- **EXERCISE PROMPT**:
Reproduce, word for word, every line from the first one down to the line containing "scene.camera = cam", and nothing else.

- **DATASET CONTENT**:
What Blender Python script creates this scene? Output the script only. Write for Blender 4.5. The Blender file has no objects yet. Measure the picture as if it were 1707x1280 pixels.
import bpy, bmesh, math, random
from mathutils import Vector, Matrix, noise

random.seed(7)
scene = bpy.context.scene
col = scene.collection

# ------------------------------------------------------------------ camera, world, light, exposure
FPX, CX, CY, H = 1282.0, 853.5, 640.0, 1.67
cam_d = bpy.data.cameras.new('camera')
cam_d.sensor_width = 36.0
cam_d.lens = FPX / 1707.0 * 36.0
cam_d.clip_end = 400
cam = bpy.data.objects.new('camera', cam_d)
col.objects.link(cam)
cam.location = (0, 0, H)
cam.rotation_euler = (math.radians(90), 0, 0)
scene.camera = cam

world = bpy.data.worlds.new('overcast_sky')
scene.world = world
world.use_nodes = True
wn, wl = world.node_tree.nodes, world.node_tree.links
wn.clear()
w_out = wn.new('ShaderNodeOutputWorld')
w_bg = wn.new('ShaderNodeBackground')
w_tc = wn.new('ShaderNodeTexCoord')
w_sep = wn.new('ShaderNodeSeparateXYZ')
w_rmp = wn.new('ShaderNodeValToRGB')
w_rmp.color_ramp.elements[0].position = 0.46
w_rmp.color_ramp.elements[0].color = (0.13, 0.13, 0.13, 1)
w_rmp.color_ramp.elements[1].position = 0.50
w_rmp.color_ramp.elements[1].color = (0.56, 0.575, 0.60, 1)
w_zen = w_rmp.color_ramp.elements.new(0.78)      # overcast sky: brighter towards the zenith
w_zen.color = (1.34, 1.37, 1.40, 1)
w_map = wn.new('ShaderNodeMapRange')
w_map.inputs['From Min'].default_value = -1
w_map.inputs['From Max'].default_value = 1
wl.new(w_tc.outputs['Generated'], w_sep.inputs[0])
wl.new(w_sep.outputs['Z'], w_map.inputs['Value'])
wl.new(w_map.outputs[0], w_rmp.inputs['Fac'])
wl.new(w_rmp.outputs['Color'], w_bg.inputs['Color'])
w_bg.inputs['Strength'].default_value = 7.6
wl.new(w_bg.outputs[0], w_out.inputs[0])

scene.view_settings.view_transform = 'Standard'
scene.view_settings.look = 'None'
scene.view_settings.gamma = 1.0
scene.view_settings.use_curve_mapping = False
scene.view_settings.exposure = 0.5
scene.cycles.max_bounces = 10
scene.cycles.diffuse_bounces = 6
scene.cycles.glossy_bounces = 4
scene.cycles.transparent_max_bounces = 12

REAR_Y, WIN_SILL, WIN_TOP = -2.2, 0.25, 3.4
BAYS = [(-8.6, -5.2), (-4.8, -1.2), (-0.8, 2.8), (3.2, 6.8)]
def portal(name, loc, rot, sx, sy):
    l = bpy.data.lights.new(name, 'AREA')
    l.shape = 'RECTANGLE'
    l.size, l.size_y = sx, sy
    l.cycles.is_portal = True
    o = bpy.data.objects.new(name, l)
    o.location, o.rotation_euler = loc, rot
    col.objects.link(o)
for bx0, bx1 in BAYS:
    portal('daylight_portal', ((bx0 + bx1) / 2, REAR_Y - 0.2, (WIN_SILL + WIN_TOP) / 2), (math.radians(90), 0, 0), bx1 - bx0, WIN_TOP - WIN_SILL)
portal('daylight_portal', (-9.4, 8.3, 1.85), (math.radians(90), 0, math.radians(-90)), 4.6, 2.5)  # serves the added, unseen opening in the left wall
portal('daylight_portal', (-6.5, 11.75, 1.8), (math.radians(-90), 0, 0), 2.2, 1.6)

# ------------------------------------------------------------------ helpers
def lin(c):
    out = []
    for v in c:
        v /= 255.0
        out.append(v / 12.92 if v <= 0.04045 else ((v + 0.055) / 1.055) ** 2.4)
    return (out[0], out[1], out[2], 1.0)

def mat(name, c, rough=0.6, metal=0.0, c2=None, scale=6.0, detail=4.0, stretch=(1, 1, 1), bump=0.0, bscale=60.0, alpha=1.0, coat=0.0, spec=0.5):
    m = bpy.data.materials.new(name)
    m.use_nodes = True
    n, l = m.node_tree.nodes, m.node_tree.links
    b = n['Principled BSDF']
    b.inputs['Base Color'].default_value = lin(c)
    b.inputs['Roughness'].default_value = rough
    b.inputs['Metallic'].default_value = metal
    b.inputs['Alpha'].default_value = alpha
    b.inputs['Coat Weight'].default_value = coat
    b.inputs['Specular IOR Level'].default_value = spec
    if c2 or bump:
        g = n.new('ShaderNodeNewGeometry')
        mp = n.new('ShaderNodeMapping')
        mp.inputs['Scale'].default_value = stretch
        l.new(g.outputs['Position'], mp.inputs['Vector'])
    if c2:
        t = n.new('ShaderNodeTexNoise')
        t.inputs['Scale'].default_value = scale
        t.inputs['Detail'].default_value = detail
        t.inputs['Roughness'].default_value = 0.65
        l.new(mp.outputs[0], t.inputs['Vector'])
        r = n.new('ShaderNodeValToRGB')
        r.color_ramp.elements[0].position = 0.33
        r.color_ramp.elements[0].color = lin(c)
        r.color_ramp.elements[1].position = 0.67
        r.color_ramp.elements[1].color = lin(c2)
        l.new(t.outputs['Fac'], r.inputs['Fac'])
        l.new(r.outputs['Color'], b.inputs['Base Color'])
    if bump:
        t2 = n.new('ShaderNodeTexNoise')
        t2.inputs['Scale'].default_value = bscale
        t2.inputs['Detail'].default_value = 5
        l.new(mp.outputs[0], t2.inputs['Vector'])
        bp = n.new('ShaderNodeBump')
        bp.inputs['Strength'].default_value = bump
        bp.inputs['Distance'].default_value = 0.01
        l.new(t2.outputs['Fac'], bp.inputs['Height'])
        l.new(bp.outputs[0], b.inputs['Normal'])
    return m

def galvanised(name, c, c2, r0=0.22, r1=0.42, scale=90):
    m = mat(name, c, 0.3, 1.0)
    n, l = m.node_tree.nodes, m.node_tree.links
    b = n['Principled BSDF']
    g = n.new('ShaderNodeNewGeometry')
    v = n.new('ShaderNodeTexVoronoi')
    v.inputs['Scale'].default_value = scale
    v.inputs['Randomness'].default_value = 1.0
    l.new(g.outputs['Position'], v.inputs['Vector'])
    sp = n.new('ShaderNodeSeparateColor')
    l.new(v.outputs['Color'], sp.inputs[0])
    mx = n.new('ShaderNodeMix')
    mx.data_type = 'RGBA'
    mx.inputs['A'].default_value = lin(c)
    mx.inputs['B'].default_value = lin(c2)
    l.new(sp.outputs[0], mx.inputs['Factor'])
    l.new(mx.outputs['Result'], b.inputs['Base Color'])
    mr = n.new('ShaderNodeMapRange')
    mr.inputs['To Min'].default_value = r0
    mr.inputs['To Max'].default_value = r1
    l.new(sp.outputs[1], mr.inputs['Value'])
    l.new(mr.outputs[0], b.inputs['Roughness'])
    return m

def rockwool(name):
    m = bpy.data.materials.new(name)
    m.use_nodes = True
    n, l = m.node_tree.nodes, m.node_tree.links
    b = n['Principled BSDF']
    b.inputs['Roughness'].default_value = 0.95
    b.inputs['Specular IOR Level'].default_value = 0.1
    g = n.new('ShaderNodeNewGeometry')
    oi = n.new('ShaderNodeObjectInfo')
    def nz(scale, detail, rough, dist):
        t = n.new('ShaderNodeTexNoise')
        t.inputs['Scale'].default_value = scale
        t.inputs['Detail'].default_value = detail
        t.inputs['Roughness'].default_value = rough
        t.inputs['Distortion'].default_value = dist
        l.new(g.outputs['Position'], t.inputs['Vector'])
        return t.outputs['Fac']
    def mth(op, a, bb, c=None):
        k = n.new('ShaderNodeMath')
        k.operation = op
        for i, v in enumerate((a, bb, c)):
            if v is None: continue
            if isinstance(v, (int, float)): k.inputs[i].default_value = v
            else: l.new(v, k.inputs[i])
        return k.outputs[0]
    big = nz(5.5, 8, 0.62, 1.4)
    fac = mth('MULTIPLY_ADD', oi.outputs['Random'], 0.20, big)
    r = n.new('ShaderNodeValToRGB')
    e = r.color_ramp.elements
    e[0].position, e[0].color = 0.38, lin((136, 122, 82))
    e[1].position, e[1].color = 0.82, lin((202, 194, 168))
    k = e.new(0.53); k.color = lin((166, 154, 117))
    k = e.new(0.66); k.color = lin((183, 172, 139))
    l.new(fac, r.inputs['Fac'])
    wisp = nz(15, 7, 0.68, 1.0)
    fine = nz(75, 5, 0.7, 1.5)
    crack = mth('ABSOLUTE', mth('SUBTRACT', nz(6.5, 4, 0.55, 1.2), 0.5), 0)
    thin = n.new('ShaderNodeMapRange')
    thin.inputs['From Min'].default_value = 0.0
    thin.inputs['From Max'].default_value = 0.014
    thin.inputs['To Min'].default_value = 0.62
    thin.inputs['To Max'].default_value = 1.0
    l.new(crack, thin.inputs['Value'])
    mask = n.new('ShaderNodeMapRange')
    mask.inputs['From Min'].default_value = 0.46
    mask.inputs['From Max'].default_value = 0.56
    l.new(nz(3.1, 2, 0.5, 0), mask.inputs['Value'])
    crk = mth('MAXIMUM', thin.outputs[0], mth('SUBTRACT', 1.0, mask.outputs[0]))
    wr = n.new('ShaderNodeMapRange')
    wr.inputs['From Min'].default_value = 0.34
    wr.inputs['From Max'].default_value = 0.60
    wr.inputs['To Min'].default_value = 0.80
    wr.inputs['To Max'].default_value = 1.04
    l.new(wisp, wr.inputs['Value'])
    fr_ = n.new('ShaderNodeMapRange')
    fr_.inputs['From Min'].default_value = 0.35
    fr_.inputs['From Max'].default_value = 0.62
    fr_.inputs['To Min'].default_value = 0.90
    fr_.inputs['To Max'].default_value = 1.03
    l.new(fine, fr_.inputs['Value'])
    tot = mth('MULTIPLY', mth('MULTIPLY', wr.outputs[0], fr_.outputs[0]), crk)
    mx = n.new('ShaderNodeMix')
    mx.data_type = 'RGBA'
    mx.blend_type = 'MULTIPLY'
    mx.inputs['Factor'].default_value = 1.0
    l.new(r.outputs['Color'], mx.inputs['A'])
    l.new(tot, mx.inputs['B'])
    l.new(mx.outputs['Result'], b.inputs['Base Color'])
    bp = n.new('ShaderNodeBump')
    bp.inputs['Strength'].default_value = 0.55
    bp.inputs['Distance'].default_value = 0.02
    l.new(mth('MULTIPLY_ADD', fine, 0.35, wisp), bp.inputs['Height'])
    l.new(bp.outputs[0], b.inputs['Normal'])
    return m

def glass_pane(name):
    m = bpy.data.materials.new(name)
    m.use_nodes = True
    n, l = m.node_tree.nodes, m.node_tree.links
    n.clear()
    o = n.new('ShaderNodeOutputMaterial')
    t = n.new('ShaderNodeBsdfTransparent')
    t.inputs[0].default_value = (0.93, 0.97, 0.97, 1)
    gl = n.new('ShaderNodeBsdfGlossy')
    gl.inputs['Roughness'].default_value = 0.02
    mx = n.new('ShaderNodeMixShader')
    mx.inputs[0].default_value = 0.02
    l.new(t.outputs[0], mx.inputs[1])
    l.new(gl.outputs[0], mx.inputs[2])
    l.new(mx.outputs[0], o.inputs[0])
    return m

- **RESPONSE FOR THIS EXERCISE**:
What Blender Python script creates this scene? Output the script only. Write for Blender 4.5. The Blender file has no objects yet. Measure the picture as if it were 1707x1280 pixels.
import bpy, bmesh, math, random
from mathutils import Vector, Matrix, noise

random.seed(7)
scene = bpy.context.scene
col = scene.collection

# ------------------------------------------------------------------ camera, world, light, exposure
FPX, CX, CY, H = 1282.0, 853.5, 640.0, 1.67
cam_d = bpy.data.cameras.new('camera')
cam_d.sensor_width = 36.0
cam_d.lens = FPX / 1707.0 * 36.0
cam_d.clip_end = 400
cam = bpy.data.objects.new('camera', cam_d)
col.objects.link(cam)
cam.location = (0, 0, H)
cam.rotation_euler = (math.radians(90), 0, 0)
scene.camera = cam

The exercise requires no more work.